Guests ask for local even if they don’t know the brewery. They’ll make their decision based on city of origin – there’s definitely an emotional connection.

Did you know? According to the February 2018 Ontario Craft Brewers fact sheet, there are approximately 242 operating craft breweries in Ontario, including 72 contract brewers and over 100 start-ups!


What about other beverage categories?

Canada makes some of the best Riesling in the world! Gretzky’s new riesling is listed in Jack’s Ontario menu. All of SIRS house wines are from Niagara. The craft spirit industry is still in its infancy stage but looks promising based on recent growth. Canyon Creek’s upcoming summer cocktail menu showcases local Ontario spirits like Lot.No 40 and Georgian Bay Spirit Co. vodka and gin.

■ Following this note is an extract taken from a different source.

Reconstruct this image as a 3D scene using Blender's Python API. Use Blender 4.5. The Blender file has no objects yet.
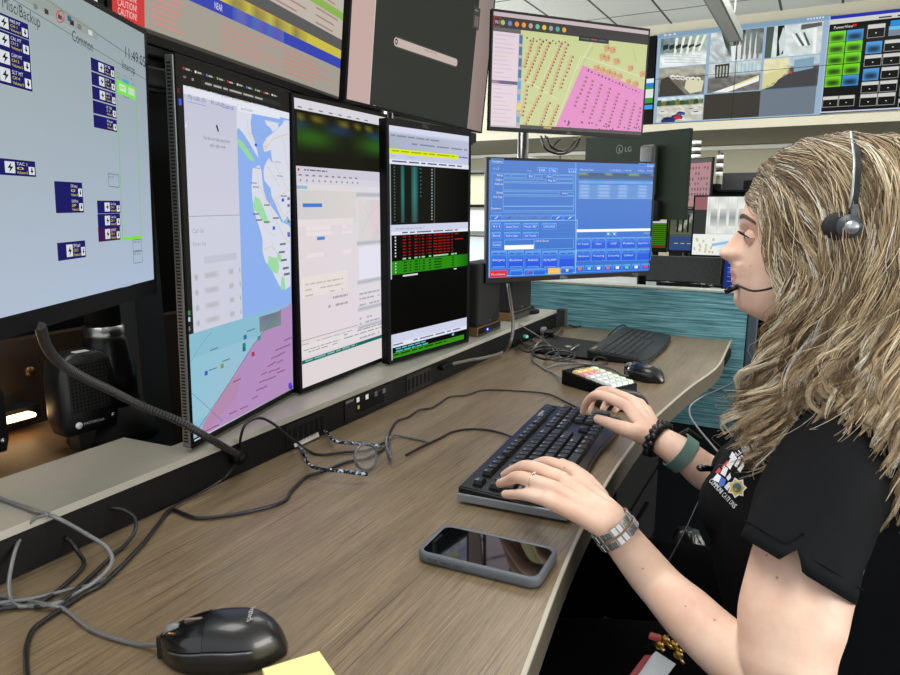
import bpy, bmesh, math, random
import numpy as np
from mathutils import Vector, Matrix, Quaternion
from mathutils.bvhtree import BVHTree
random.seed(7); RNG=np.random.default_rng(7)
sc=bpy.context.scene; COL=sc.collection
# ---------------------------------------------------------------- camera geometry (room axes: +Y along the desk, +X towards the operator)
F=680.0; HOR=204.0; PIT=math.atan((337.5-HOR)/F)
CAM=Vector((0,0,1.16)); YAW=math.radians(28.227414)
cY,sY=math.cos(YAW),math.sin(YAW)
def ray(x,y):
    u=(x-450)/F; v=(337.5-y)/F
    a,b,z=u,math.cos(PIT)+v*math.sin(PIT),-math.sin(PIT)+v*math.cos(PIT)
    return Vector((cY*a-sY*b,sY*a+cY*b,z))
def at(x,y,z):  d=ray(x,y); return CAM+d*((z-CAM.z)/d.z)      # point of a horizontal plane
def atY(x,y,Y): d=ray(x,y); return CAM+d*(Y/d.y)              # point of a plane across the room
def atX(x,y,X): d=ray(x,y); return CAM+d*(X/d.x)
def atD(x,y,D): return CAM+ray(x,y)*D
cd=bpy.data.cameras.new('camera'); cam=bpy.data.objects.new('camera',cd); COL.objects.link(cam)
cam.location=CAM; cam.rotation_euler=(math.pi/2-PIT,0,YAW)
cd.sensor_width=36; cd.lens=F/900*36; cd.clip_start=.02; cd.clip_end=100
sc.camera=cam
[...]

REDS  “Create your own G&T” program lists 39 gins and 11 of those are Canadian. A diverse spirit like gin can be made anywhere, so it’s important to showcase Canada’s amazing gins alongside internationally recognized brands.


What are some of the most interesting local products that have come across your desk?

False Ox’s’ Beet Ginger Schrub is in REDS Beet Margarita and in a mocktail. I’m also playing with Detonic, a cool all natural tonic syrup, also at REDS.


What’s the most important local campaign you’ve launched while at SIR?

The craft beer program at Jack Astor’s, we really diversified it to include the right balance of craft beer taps. We increased it by 20 to 30 local craft taps. Some of our larger locations increased by 40 taps.


Ever worried that local prices are perceived too high?

Pricing is higher but that comes with small production. Generally, people don’t mind paying 25 cents more for a local beer if it means they’re getting a fresher product.


What are some great local products to use in cocktails?

Restaurants that have the ability to grow herbs, cucumber, berries, etc. and pluck them fresh for cocktails definitely should and they should call it out. Basil and mint are both extremely refreshing, I’ve used rosemary in tons of different applications too.